The executive exists to enforce the law the legislature writes primarily to make sure the legislature isn't in charge of enforcing the laws. It's a check on the power of the legislature.
You could still have discretion with the legislature in charge of executing on their own laws. I think countries exist like that, but I don't know enough to say which.
A separate executive is not necessary to have discretion or pardons or flexibility in law. A separate executive is necessary if you want physically different human beings controlling the organizations who enforce the law (DOJ, FBI, etc)
Consider that Judges and the judicial branch of the government ALSO gets to use subjectivity and their own opinion in adjudicating cases. Another check.

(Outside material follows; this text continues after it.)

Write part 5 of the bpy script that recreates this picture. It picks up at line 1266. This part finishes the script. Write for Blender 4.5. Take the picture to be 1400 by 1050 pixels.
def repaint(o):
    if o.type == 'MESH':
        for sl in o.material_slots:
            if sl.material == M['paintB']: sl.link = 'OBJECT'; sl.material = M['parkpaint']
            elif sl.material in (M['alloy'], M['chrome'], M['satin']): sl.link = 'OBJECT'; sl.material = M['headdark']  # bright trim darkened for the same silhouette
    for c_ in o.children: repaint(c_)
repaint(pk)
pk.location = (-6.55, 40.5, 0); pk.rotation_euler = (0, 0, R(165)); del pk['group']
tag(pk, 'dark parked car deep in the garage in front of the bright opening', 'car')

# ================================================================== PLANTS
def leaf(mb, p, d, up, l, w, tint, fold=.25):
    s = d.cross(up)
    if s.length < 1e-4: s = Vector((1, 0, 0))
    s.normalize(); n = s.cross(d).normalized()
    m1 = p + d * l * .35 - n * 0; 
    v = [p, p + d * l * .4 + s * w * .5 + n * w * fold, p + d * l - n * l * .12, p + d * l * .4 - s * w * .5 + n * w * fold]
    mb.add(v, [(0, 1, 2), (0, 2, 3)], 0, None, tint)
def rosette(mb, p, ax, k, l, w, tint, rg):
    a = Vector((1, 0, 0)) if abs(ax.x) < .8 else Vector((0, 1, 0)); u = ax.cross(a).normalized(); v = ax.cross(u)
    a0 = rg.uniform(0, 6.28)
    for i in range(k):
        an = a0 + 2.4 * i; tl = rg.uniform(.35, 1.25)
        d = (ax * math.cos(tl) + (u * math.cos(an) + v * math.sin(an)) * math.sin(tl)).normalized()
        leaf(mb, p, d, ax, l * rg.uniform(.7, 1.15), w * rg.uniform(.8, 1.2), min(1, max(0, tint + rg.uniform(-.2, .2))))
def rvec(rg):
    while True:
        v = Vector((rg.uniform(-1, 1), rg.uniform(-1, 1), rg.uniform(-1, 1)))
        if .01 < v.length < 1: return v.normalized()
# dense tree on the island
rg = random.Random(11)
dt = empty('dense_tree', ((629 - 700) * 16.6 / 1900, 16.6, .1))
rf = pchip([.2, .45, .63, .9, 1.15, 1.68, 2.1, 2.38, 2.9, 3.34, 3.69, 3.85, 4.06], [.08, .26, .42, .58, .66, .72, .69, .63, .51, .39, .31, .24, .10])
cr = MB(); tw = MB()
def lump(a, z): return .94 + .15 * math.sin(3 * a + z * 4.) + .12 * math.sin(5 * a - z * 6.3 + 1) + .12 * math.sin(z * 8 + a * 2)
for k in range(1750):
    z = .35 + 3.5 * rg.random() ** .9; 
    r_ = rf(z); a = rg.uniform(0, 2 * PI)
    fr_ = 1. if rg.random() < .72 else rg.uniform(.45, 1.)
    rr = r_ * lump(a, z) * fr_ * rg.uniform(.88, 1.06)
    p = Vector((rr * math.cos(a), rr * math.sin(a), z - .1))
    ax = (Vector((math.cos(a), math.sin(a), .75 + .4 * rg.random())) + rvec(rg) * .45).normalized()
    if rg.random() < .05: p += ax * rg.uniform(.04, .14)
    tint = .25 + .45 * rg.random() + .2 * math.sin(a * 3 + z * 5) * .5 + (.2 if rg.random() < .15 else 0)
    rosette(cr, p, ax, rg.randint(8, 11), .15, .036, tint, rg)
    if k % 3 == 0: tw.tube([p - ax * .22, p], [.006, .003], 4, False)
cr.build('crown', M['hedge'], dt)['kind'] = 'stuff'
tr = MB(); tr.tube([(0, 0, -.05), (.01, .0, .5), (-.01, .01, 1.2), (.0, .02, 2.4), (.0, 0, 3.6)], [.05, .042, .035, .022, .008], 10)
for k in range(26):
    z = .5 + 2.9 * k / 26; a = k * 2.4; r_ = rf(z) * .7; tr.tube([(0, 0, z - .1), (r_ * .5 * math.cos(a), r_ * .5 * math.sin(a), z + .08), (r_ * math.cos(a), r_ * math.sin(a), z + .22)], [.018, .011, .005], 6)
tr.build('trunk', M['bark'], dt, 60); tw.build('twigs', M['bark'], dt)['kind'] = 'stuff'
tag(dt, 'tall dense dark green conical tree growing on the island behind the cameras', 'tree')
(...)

The entire point of the Constitution was to put the power of a King in a bunch of different hands, and then tie some of those hands with specific constraints, and then give a couple different options on how to change those constraints over time. Leeway and discretion goes both ways, so Congress does have the ability to further constrain such discretion. A previous president tried to argue he could choose to not spend money congress told him to spend, so they wrote up a bill saying very clearly, Uh, no, if we say spend, you spend. They have that power as a check on the power of the executive. All three branches are ostensibly MEANT to be vying for power. It's an antagonistic system, like the court system. The founders loved that shit. In reality, it probably is a dysfunctional system that modern systems engineers would not like, and other countries get that "system fights and moderates itself" effect by encouraging coalitions between parties in a strong parliament. IMO those have demonstrated better stability. I'm not convinced the US would have survived getting it's whole shit blown up like the UK did.
What? No, the purpose of having a separate executive is separation of powers and checks and balances.